При этом, правда, считалось, что центральная власть «диктатора» обязана опираться на принципы правопорядка и элементы легитимного представительства. Следовало, чтобы «центры Всероссийского объединения (армии) объявили во всеобщее сведение те общие нормы, которые определяют порядок закономерного действия власти, привлекали в состав высших органов управления лиц, пользующихся общественным доверием, обнародовали бы декларации о задачах деятельности в переходный период, впредь до определения Народным Собранием постоянной государственной власти и создали в возможно короткий срок твердый гражданский порядок в воссоединяемых областях»[1253]
.Существенным является также анализ специфики представительных структур, форм взаимодействия с «общественностью» при вышеназванных вариантах организации власти. Для первого – характерным признаком является опора на общественно-политические организации, на политических деятелей – правых или правоцентристских убеждений. При этом подобные организации могли не иметь партийного характера, а представлять собой своеобразные «протопартии», объединяющие в своих рядах как членов «дореволюционных» партий, так и беспартийных политиков.
Примерами подобного рода служат Всероссийский Национальный Центр, Совет Государственного Объединения России. Избирательная система, применявшаяся для создания представительных структур, строилась в данном случае как основанная на различных цензах и куриях. Выборы могли не носить всеобщего характера или могли заменяться делегированием представителей от отдельных, уже избранных структур (как это предполагалось, например, при проведении земской реформы в Крыму в 1920 г.).
Для второго варианта характерным становилась более высокая степень «демократизации». Предпочтение отдавалось использованию в избирательных системах принципов всеобщего, равного, прямого и тайного голосования, что позволяло повысить степень легитимности власти (как это было, например, в белом Приморье при проведении выборов в Приамурское Народное Собрание летом 1921 г.).

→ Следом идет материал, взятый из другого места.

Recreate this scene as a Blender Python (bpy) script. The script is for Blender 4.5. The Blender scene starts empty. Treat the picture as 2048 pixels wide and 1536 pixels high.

Что касается специфики разрешения «национального вопроса» в политических программах белых правительств, то здесь приоритетным принципом становилось признание важности согласования своих позиций в отношениях с возникшими после февраля – октября 1917 г. «государственными образованиями». Формально деятели Белого движения не игнорировали ни одного, даже самого незначительного, с точки зрения «всероссийских интересов», «образования». С ними велись переговоры, заключались соглашения, делались попытки создания военно-политических коалиций (что было особенно характерно для последнего периода Белого движения – 1920–1922 гг.).
Наиболее приемлемыми формами будущего государственного устройства России признавались автономия (в политических программах 1918–1919 гг.) или федерация (в политических программах 1920–1922 гг.). Возврат к унитарному варианту исключался. Причем разница в понимании этих терминов (как считал проф. Крамарж) политиками и правоведами Белого дела была относительной. Наиболее сложные проблемы возникали в случае необходимости «признания» новообразования. И если для Польши и, в конечном счете, Финляндии декларировалась «независимость», то в отношении остальных «государственных образований» предстоял долгий путь переговоров, компромиссов, соглашений и договоренностей по вопросам «разделения полномочий» между центром и регионами (в случае «федерализации») или установления границ, «раздела государственного долга» (в случае признания «независимости»).
«Траектория» эволюции в политическом курсе Белого движения представляется, в конечном итоге, следующей: от директории, с обширными полномочиями («коллегиальной диктатуры») в 1917–1918 гг., через признание необходимости единоличной диктатуры, использующей определенную представительную поддержку (1919–1920 гг.), к «соборно избранной» и «соборно утвержденной» монархии, с полномочиями, близкими к варианту «президентской власти» (1922 г.); в форме государственного устройства – от восстановления «единой и неделимой» России в прежних границах (за исключением Польши и Финляндии) до признания возможности некоего союза новых государственных образований. Решение внутренних проблем, восстановление сильного, авторитетного всероссийского центра гарантировало бы и международное признание России как важнейшего фактора мировой политики в послевоенной системе межгосударственных отношений.